Dorothy Wright was on her way to church Sunday morning with her two grandchildren, but fate intervened. The driver of a stolen SUV who was trying to escape a police pursuit smashed into Wright's car at an intersection in southwest Atlanta.
Wright and her two grandchildren, ages 12 and 6, were killed. The suspect escaped on foot.
Three days earlier, an elderly couple returning home from a birthday dinner in Gwinnett County were killed in another high-speed chase. A car that police had pulled over in Johns Creek for a possible equipment violation took off instead. Two minutes later, the fleeing car crashed into a car containing Elzbieta Gurtler-Krawczynska and her husband, Kryzysztof Krawczynski. Two suspects -- a father and son from Tennessee -- are now in custody and charged with crimes including vehicular homicide and assorted drug-trafficking charges.
Five innocent people killed in a span of a few days, and for no good reason.
I'm not trying to bash law enforcement. I have no doubt that the officers involved in the two tragedies are distraught at how things turned out, and there's no indication yet that the chases violated department policies, although investigations naturally continue. And I certainly understand how police officers intent on catching bad guys can be reluctant to break off the chase and just let them go.

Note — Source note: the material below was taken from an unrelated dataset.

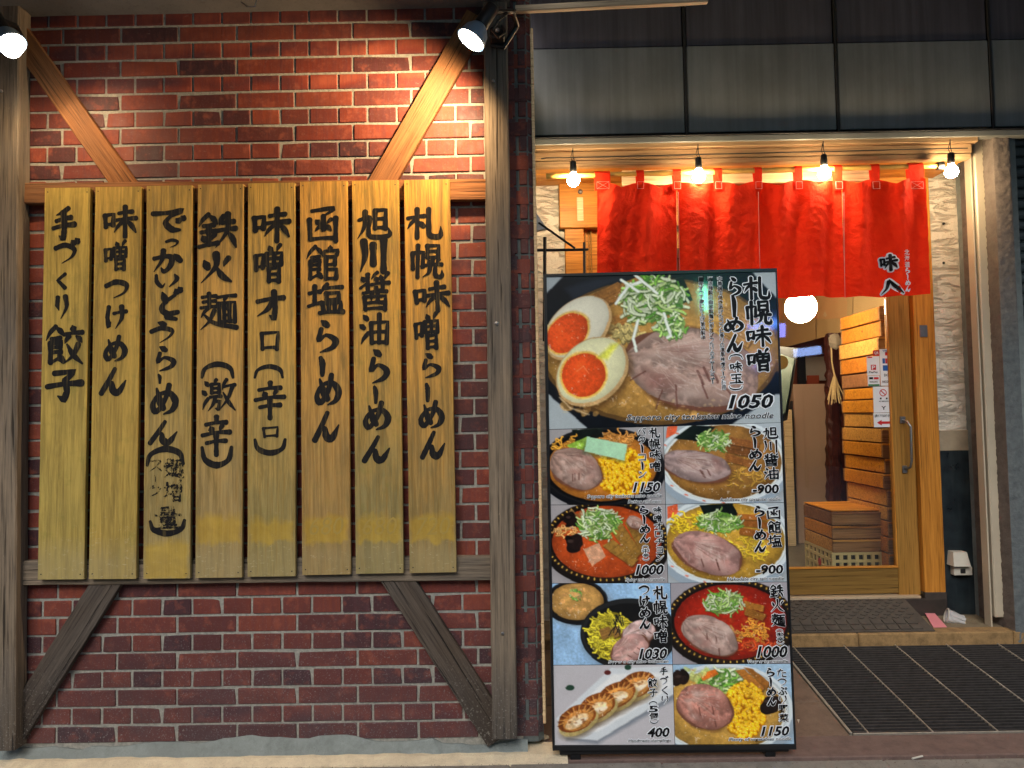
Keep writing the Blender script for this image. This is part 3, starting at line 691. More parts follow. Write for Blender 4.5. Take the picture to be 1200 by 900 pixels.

But in the calm light of day, when we can think it through without the cloud of adrenaline and testosterone, we do have to ask ourselves: Is the recovery of an SUV, for example, worth putting the lives of innocent people at risk? The chase that ended in the death of a grandmother and two children had begun in College Park and covered at least a dozen miles on a Sunday morning; disaster could have happened at any point along that route. Even in the Gwinnett County case, where the two suspects are charged with serious drug-related crimes, does their apprehension justify the risks taken to do so?
I doubt the victims' family and friends would say yes.
Unfortunately, we don't have comprehensive national data on police chases, for the same reason that we don't have such information on police-involved shootings: No one until now has made it a priority to collect it. But the numbers that we do have are troubling:
-- Since 1979, more than 5,000 innocent bystanders or passengers and 139 police officers have been killed in chases; 6,300 fleeing drivers have also died, according to a report by USA Today. The actual numbers are probably higher, but again, reporting of such data is largely informal and piecemeal.
-- According to another study, this one looking at data from 1994-2002, more than 3,100 people were killed in high-speed chases in that eight-year span. Of that number, more than a third -- 1,088 -- were people not in the fleeing vehicle, meaning that they had no involvement whatsoever. More than 100 of those killed were pedestrians or bicyclists. Just 39 percent of the suspect drivers had a valid driver's license.
-- In that same study, more than 47 percent of fleeing drivers were drug- or alcohol-impaired. (The driver in last week's Gwinnett tragedy, for example, was charged with DUI). You could argue that such numbers justify police pursuit, because those drivers need to be taken off the road. On the other hand, do you really want impaired individuals at the wheel in a high-speed pursuit situation?
-- More than 90 percent of high-speed chases are initiated for non-violent crimes. The best data indicate that almost half begin with a traffic violation. In most of those cases involving non-violent crime, pursuit created a risk of death or serious injury that did not exist prior to the chase.
-- Once initiated, some 25 percent to 40 percent of chases end when the suspect crashes into something. As we've seen, that "something" can be a pedestrian, a biker, a parked car, a tree or retaining wall or a grandmother on her way to church with her grandchildren.
Inevitably, police-pursuit policies come down to a balancing test. We know -- and now have five fresh reminders --that high-speed pursuits put innocent people at risk of death or serious injury. That knowledge must be balanced against the knowledge that if violators know they won't be pursued, they might become emboldened.
I get that. And in cases involving violent crime or danger to human life, high-speed pursuit should remain an option. But in cases of property crime and traffic violations, the scales swing heavily against it. What we stand to lose is much greater than what we stand to gain.